* Begin Data for processing *

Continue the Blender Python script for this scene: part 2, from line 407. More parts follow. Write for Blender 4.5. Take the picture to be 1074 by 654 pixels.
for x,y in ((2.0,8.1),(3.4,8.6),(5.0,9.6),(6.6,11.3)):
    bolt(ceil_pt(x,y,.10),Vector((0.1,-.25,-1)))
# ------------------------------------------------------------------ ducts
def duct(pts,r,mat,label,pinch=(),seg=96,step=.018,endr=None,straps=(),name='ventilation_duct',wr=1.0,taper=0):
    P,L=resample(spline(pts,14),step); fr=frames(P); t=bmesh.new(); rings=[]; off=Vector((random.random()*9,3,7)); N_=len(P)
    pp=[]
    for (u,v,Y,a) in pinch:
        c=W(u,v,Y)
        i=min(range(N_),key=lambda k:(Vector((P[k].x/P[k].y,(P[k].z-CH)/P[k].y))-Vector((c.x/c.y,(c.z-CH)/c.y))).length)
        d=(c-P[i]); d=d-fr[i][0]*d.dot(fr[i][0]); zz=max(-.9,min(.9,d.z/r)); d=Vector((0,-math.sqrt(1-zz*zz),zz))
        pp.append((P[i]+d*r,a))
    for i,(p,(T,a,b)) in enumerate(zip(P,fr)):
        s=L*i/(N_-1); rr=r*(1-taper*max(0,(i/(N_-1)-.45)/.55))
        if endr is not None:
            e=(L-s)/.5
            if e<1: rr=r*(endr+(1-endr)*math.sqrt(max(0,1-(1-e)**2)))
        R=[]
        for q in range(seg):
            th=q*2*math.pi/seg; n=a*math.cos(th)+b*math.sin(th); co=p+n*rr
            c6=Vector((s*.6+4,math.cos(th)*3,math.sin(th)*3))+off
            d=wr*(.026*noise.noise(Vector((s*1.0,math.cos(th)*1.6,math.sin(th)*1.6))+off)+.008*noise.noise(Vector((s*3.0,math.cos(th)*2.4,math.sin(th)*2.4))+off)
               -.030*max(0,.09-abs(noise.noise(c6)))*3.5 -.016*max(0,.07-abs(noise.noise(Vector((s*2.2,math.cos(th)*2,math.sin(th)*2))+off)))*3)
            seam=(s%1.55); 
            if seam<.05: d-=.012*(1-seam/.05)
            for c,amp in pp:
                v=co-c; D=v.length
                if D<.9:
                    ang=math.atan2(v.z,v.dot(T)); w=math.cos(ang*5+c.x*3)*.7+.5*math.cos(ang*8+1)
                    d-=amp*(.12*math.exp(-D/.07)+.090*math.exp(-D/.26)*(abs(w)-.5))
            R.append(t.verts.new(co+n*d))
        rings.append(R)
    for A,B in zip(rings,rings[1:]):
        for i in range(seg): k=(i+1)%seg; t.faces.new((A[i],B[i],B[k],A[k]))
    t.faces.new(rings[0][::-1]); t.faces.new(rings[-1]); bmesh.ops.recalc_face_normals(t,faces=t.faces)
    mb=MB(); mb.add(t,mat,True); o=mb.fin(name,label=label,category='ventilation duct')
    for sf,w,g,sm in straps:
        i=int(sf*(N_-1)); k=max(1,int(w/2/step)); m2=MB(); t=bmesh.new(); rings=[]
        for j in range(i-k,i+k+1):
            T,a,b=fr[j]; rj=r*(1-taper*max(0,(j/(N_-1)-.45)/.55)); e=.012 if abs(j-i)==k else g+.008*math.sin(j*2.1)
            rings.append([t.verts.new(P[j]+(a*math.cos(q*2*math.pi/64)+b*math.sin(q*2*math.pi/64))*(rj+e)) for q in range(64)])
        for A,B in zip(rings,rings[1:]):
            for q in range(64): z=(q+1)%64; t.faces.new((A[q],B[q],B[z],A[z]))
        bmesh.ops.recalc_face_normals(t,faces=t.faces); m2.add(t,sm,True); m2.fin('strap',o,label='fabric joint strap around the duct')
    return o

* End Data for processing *
* Begin Data for processing *

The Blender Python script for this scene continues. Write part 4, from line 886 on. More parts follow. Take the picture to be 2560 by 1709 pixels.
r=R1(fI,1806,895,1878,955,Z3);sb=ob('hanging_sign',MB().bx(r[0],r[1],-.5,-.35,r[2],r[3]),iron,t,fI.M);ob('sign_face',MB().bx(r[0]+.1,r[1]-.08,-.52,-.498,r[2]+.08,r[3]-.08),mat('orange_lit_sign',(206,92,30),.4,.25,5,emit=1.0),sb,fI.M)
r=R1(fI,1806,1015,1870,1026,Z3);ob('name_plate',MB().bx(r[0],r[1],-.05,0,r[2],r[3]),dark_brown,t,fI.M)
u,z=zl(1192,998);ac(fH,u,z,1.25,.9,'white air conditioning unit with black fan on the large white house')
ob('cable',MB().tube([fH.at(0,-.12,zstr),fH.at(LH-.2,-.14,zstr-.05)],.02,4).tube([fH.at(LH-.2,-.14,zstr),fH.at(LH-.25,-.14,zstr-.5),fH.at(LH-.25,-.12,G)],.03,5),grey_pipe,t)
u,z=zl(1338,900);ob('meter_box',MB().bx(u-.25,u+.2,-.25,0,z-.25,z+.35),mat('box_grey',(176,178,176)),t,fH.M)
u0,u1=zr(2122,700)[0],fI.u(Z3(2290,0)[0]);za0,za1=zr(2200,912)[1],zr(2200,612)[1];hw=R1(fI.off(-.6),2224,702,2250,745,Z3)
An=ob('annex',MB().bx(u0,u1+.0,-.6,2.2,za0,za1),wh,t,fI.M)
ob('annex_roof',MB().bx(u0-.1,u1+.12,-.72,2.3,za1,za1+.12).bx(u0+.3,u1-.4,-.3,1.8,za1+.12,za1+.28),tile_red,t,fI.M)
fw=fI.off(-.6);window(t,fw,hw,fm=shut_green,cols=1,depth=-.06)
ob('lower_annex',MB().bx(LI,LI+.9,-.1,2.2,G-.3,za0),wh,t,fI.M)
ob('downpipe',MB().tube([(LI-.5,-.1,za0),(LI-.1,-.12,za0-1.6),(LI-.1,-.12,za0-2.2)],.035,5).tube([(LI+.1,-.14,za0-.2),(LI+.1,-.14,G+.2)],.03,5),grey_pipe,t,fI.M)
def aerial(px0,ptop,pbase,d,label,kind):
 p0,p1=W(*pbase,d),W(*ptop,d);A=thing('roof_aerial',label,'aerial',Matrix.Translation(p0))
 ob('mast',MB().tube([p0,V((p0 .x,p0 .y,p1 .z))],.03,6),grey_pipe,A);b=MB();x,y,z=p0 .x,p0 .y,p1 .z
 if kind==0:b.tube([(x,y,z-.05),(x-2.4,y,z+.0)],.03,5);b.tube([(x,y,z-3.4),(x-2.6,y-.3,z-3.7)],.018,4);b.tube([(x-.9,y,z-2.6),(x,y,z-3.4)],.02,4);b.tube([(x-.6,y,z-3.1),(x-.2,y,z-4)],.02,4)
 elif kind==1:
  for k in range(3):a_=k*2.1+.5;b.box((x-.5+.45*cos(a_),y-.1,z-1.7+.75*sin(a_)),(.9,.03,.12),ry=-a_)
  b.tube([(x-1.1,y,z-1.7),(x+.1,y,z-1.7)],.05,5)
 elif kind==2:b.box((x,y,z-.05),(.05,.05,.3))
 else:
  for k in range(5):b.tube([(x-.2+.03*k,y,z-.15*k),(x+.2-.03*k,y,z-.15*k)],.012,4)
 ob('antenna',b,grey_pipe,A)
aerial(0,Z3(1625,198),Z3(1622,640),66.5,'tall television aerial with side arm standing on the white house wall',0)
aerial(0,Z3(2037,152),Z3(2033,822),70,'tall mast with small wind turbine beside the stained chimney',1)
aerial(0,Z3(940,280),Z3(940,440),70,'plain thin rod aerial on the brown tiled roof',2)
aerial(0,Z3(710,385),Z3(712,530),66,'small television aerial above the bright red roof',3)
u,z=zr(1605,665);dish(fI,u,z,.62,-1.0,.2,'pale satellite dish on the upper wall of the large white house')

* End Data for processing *
* Begin Data for processing *

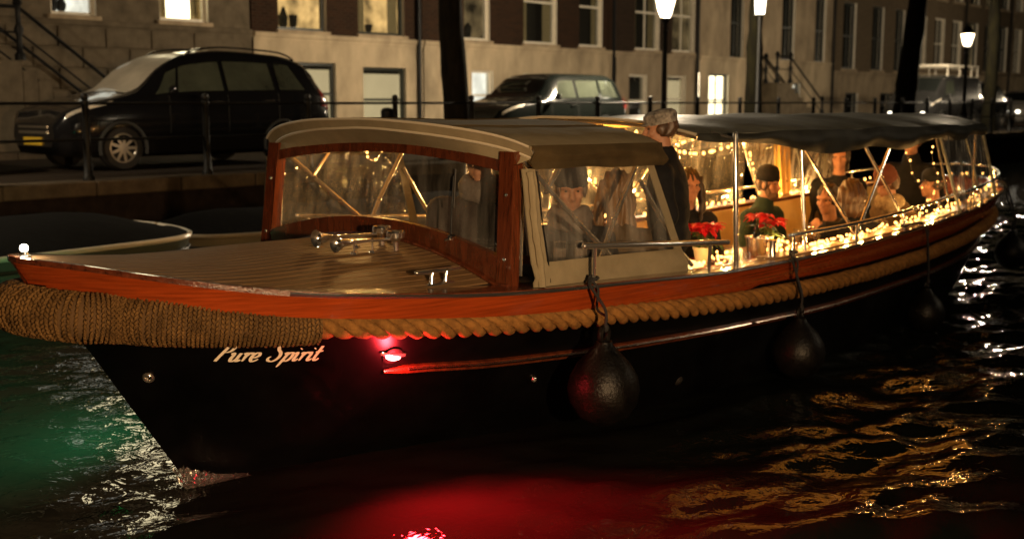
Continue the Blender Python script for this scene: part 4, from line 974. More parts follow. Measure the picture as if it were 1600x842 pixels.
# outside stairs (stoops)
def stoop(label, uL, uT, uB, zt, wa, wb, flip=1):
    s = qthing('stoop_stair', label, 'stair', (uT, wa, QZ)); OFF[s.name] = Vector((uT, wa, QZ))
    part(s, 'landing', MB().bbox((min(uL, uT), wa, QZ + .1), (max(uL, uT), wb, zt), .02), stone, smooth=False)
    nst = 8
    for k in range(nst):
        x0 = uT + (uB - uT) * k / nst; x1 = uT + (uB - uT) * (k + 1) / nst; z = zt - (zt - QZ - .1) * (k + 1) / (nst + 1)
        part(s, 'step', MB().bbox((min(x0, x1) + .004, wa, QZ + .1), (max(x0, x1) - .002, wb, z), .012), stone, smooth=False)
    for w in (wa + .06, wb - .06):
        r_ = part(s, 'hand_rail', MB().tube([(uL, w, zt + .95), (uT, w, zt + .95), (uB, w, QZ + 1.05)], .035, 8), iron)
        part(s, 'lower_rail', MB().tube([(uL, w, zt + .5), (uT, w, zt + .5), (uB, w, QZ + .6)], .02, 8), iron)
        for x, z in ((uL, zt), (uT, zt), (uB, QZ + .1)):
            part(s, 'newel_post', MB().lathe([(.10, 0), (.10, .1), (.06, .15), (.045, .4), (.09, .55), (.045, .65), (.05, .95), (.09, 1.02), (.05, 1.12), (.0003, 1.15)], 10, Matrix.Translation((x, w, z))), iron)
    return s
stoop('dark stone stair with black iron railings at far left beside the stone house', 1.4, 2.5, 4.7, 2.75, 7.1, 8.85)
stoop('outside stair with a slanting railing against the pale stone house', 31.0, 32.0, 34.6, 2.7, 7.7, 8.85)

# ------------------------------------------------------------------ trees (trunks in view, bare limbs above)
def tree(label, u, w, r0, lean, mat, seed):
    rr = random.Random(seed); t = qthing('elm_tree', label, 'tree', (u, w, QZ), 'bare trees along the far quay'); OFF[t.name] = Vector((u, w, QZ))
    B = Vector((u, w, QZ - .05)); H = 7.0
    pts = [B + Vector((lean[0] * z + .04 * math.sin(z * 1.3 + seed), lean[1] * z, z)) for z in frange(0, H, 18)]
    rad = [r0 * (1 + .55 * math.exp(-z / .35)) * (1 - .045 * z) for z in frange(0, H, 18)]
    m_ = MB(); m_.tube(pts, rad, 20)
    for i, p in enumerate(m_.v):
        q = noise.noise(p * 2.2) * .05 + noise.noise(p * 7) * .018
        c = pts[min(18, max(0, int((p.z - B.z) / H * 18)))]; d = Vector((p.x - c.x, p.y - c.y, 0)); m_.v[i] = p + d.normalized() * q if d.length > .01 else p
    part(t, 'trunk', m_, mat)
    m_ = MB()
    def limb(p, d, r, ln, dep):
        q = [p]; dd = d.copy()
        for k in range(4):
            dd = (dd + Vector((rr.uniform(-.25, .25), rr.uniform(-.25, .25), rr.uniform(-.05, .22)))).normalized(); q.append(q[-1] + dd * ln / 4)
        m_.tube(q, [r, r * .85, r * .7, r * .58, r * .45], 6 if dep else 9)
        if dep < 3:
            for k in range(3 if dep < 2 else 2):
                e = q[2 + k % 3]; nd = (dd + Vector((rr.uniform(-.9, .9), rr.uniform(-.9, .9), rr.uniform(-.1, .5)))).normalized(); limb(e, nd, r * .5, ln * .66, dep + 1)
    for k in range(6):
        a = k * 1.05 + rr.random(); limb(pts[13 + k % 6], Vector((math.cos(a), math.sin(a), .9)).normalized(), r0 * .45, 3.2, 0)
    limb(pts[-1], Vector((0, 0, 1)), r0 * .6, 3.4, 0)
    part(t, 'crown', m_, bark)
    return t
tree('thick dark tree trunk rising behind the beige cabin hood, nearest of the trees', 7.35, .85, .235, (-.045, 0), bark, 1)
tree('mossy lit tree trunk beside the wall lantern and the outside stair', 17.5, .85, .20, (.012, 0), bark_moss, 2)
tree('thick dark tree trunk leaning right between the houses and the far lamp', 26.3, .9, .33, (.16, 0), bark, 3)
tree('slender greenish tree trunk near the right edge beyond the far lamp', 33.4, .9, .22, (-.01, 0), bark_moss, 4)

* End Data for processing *

§ **Your goal**
Copy the lines from the entries above in which the word "Take" appears.

§ **Answer to this problem**
Continue the Blender Python script for this scene: part 2, from line 407. More parts follow. Write for Blender 4.5. Take the picture to be 1074 by 654 pixels.
The Blender Python script for this scene continues. Write part 4, from line 886 on. More parts follow. Take the picture to be 2560 by 1709 pixels.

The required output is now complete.